WARNING! Running a full Endpoint IOC scan is time consuming and resource intensive. On endpoints with a large number of files, a full scan can take multiple days to run. You should only schedule full scans during periods of inactivity, such as at night or on weekends. The first time you run a full scan on a connector, the system will be cataloged, which will take longer than a regular full scan.

 

If you select a full scan, you can also choose whether to do a full catalog before the scan, catalog only the changes since the last scan (only available on Secure Endpoint Windows connector 4.4 and higher), or run the scan without cataloging. A full catalog will take the most time to complete, and running the scan without a catalog will take the least amount of time. If you choose to only catalog changes, then only changes to the filesystem since the last full catalog will be cataloged. The amount of time this scan takes will vary based on the number of changes to catalog.

 

IMPORTANT! If you have not performed a full catalog on a computer yet and choose not to catalog before the scan then nothing will be scanned.

 

Scheduled Scans

 

When a schedule scan runs the AMP console sends a query to the connector, when the connector receives the query, it performs the scan. However, if the connector doesn't receive the query the scan doesn't run, and will re-try at the next scheduled event.

This is the reason of why we suggest to customer performed the schedule scans when the users are working but, when the device doesn't have a lot of payload, for example Friday at the end of the day

Now, It is completely your choice if you want to schedule the scans on the policies but scheduled scans are not necessary for the operation of the AMP for Endpoints Connector because files are being reviewed as they are copied, moved, and executed. Files are also reviewed again for 7 days using Retrospective. This allows companies to reduce their energy footprint by eliminating the need for scheduled scans.

Hope this help...

 

Thank you for that information.

We don't run full scans nightly, we do run them on workstations where something pops up, whether its from a Cognitive detection, or retro from AMP or Email, sort of as a "just in case" sweep.
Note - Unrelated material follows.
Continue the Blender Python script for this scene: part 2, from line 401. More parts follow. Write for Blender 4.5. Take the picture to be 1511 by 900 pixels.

Thanks.  We may switch to full scans on a weekly basis or possibly eliminate them all together.

Troja007
Cisco Employee
Cisco Employee

Hello @DMontalbano ,
full scans on the endpoint and retrospective detections are completely different features.

  • A retrospective detection is done by the backend processing the EDR telemetry data (including file activity, process activity, network activity and command line activity). This happens even the endpoint is completely offline. The outcome is a Cloud IOC.
  • The scheduled scan is running on the endpoint. The outcome here are events like "scan started" or "scan detections".